There's nothing here that would make a student like the class. Yet, I sat back and listened to the student. In fact he went on to say that in other classes he went from 'bored because it was too easy' to 'giving up because it was too hard'. They had come from a class with a very popular teacher that had consistently good results, so I knew it was a student issue.

I explained to the student that in a smaller class it was easier for me to tailor the lesson to his optimum speed of learning - get on his back if he was loafing, fix his errors in a timely manner and acknowledge his successes. He had to work on his resilience too, and had to try more before giving up!

He understood that. I'd go on to say that when classes are getting feral or unmotivated, splitting them and resetting them into smaller classes is a legitimate and positive strategy.

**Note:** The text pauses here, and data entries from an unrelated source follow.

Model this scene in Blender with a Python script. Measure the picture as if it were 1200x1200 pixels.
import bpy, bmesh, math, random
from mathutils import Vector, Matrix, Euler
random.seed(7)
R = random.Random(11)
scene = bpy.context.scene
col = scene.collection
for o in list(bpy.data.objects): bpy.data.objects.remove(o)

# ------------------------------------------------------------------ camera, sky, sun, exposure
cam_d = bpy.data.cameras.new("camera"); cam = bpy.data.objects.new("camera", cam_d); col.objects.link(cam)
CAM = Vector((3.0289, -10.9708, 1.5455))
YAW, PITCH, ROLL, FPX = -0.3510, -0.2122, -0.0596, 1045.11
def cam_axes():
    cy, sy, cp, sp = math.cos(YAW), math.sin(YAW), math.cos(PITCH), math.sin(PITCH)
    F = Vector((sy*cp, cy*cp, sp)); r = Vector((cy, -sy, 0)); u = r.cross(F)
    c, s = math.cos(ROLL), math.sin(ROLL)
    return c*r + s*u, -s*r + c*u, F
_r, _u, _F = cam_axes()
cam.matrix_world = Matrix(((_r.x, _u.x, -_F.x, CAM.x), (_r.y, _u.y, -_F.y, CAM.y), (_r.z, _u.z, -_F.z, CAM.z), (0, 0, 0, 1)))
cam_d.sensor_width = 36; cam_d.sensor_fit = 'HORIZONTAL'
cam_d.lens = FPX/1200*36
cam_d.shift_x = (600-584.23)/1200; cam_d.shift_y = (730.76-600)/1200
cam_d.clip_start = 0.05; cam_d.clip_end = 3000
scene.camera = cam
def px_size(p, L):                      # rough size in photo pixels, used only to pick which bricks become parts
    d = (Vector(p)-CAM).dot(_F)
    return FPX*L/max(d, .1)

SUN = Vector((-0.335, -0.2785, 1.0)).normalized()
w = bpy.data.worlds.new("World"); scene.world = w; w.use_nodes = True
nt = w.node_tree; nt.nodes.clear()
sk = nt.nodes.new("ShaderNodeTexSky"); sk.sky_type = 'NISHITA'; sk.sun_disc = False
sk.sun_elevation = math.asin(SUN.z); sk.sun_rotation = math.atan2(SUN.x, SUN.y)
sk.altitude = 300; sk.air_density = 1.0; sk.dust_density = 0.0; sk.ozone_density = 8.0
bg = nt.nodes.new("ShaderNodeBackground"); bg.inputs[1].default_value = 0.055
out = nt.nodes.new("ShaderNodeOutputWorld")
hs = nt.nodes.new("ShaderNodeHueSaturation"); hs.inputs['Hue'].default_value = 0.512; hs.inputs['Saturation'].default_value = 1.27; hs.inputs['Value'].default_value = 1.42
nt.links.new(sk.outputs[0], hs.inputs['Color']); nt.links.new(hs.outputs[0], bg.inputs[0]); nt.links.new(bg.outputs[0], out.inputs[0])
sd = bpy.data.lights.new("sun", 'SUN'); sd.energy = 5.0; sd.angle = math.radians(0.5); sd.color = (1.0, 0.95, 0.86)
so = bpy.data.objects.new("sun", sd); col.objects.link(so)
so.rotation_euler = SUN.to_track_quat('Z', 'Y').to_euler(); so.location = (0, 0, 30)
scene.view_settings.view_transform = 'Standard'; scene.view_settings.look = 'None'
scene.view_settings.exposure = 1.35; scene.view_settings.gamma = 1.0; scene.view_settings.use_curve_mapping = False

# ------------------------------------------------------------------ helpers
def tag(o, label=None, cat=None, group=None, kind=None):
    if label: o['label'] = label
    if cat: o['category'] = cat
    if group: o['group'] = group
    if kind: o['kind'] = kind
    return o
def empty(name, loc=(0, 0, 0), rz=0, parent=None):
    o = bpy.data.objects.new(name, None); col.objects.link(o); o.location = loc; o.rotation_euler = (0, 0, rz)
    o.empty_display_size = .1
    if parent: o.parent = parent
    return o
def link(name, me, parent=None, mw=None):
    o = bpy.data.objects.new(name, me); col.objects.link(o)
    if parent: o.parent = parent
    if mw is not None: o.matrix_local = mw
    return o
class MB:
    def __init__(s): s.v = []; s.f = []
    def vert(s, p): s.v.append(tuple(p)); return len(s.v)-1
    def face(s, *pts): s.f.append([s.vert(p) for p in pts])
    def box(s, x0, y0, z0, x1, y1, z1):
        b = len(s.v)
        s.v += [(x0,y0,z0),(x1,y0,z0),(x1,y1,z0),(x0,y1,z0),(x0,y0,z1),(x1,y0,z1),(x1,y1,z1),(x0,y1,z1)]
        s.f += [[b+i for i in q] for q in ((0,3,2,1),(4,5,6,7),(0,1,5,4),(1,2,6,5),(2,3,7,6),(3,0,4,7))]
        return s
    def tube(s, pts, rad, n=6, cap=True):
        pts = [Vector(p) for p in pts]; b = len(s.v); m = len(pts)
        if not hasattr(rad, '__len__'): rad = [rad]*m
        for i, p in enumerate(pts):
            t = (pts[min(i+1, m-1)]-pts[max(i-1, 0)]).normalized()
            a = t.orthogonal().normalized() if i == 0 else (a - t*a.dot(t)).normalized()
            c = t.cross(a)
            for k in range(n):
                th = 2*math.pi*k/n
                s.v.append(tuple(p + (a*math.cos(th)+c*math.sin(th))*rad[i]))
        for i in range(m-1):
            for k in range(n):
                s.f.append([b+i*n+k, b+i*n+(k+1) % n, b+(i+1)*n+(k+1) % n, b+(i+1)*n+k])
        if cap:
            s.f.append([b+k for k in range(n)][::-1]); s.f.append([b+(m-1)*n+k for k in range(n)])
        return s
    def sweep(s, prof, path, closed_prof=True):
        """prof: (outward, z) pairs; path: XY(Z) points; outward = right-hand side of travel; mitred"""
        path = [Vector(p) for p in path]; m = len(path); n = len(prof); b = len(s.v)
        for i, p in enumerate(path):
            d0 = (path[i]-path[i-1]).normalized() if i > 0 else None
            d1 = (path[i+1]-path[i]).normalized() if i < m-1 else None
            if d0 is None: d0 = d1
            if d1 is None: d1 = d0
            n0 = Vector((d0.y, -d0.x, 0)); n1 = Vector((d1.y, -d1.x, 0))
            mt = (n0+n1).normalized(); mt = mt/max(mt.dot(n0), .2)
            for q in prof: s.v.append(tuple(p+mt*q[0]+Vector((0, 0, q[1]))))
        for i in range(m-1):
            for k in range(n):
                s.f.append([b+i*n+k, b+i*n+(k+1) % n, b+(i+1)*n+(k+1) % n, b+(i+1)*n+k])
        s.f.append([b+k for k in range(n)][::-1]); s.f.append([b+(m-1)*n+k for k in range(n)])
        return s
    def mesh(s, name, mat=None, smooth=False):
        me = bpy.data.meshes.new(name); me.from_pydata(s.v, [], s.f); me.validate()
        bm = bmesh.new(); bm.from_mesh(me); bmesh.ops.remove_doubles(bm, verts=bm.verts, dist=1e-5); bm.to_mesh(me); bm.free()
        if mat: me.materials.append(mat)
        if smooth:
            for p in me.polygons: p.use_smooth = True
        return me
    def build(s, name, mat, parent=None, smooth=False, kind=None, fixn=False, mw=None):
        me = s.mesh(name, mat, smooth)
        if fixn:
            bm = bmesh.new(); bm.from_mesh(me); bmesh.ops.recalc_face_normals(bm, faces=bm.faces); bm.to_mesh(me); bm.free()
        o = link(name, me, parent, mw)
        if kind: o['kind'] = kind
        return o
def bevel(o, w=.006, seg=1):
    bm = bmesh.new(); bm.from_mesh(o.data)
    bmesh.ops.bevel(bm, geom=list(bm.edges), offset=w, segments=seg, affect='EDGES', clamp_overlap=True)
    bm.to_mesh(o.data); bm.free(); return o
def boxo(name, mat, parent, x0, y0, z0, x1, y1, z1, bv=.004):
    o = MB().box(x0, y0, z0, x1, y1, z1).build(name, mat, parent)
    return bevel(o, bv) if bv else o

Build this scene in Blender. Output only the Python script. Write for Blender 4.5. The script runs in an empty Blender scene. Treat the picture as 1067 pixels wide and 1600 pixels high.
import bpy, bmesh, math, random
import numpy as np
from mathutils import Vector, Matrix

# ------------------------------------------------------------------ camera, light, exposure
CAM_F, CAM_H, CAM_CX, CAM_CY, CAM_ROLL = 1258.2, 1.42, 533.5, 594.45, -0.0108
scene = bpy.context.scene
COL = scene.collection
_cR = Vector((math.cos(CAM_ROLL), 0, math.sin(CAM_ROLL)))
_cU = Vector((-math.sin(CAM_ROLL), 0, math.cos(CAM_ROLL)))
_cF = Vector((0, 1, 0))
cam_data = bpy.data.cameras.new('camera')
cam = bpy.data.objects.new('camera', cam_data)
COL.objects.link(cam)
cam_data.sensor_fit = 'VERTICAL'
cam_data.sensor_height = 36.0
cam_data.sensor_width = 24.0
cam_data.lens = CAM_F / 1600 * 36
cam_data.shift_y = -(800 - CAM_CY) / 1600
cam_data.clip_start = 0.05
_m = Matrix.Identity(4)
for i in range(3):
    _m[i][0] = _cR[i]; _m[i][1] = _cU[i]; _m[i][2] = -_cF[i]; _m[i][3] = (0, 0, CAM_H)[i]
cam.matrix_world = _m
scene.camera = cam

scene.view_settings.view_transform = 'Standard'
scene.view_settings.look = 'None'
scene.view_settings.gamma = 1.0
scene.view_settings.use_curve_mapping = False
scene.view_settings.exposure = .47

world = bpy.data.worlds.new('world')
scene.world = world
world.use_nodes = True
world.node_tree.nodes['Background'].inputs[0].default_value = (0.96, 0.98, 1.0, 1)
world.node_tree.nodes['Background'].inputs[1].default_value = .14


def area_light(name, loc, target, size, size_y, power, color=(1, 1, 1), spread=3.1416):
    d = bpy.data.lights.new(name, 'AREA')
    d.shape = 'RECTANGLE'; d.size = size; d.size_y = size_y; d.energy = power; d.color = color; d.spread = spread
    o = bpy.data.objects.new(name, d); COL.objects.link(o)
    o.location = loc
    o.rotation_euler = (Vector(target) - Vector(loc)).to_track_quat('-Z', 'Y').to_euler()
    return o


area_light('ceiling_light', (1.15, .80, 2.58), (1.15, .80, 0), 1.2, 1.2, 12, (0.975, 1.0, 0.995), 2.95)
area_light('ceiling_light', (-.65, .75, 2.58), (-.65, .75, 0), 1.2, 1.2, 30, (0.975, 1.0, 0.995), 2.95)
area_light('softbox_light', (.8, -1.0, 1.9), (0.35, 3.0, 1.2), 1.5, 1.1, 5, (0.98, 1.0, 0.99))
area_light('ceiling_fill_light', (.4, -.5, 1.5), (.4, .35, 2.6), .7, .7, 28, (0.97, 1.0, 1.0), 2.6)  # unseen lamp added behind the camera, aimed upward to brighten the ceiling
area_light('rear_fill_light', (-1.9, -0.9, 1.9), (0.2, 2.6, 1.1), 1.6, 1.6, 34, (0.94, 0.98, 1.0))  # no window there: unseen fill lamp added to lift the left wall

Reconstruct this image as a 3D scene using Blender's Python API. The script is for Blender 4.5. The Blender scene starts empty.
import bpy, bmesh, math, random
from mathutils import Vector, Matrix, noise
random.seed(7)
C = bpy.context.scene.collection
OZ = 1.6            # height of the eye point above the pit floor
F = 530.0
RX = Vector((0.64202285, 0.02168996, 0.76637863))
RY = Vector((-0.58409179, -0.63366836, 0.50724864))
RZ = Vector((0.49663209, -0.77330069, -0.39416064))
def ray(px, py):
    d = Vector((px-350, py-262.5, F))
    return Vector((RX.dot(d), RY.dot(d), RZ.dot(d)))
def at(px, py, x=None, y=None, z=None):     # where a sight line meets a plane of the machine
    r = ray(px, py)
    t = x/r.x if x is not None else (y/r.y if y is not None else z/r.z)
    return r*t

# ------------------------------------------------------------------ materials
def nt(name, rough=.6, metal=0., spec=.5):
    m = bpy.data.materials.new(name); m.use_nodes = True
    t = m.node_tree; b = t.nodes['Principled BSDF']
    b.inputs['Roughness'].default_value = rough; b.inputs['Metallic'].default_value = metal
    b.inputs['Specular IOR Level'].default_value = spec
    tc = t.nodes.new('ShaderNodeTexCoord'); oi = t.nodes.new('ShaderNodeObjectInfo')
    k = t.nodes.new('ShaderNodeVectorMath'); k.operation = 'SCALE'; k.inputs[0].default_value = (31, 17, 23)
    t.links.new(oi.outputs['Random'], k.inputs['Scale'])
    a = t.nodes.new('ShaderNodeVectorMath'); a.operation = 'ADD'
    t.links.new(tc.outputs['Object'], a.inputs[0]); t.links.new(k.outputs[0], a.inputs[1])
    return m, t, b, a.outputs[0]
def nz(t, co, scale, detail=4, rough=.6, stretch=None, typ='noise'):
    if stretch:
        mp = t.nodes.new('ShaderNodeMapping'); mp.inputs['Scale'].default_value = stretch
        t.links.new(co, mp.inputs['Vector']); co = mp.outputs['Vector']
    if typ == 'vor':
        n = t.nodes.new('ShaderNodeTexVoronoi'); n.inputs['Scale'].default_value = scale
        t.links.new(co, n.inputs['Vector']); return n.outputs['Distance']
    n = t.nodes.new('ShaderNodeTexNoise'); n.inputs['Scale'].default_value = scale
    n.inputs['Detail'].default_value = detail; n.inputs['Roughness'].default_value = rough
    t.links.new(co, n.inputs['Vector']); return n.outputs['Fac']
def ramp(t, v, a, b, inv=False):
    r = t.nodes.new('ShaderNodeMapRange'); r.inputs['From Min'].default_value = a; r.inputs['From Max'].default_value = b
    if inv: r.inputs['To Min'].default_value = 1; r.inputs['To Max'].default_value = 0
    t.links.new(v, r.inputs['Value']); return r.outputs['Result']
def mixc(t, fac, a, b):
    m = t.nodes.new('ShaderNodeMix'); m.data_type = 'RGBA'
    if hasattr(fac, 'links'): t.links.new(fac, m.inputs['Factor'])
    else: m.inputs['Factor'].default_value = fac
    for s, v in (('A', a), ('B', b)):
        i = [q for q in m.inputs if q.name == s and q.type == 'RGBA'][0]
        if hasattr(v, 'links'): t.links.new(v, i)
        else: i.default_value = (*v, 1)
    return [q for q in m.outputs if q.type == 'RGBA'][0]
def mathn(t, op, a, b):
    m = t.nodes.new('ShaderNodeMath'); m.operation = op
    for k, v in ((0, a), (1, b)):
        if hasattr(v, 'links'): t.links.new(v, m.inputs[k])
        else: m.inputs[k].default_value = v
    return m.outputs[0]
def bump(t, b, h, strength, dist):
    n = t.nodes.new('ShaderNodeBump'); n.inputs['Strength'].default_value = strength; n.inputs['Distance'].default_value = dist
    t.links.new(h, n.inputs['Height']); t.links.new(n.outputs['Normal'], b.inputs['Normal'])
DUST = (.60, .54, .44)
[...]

Another yr 11 student at the end of the same day said that he liked our school because the teachers really cared and were willing to spend any amount of time outside of class to fix a problem. I like that students in our school are willing to spend inordinate amounts of time outside of class identifying and fixing up issues in their understanding. It can get a bit wearying sometimes on a full day. I have seen in another school "maths club" work well, where knowledge or skill issues are corrected in a math teacher overload situation (often 5 students to one tutor). This could take some pressure away in the earlier months of the year and give access to alternate learning sequences for topics.

I do love this end of year when we can consider our teaching practices, do some experimental class arrangements, have extra time to spend with students and test ideas for motivating students.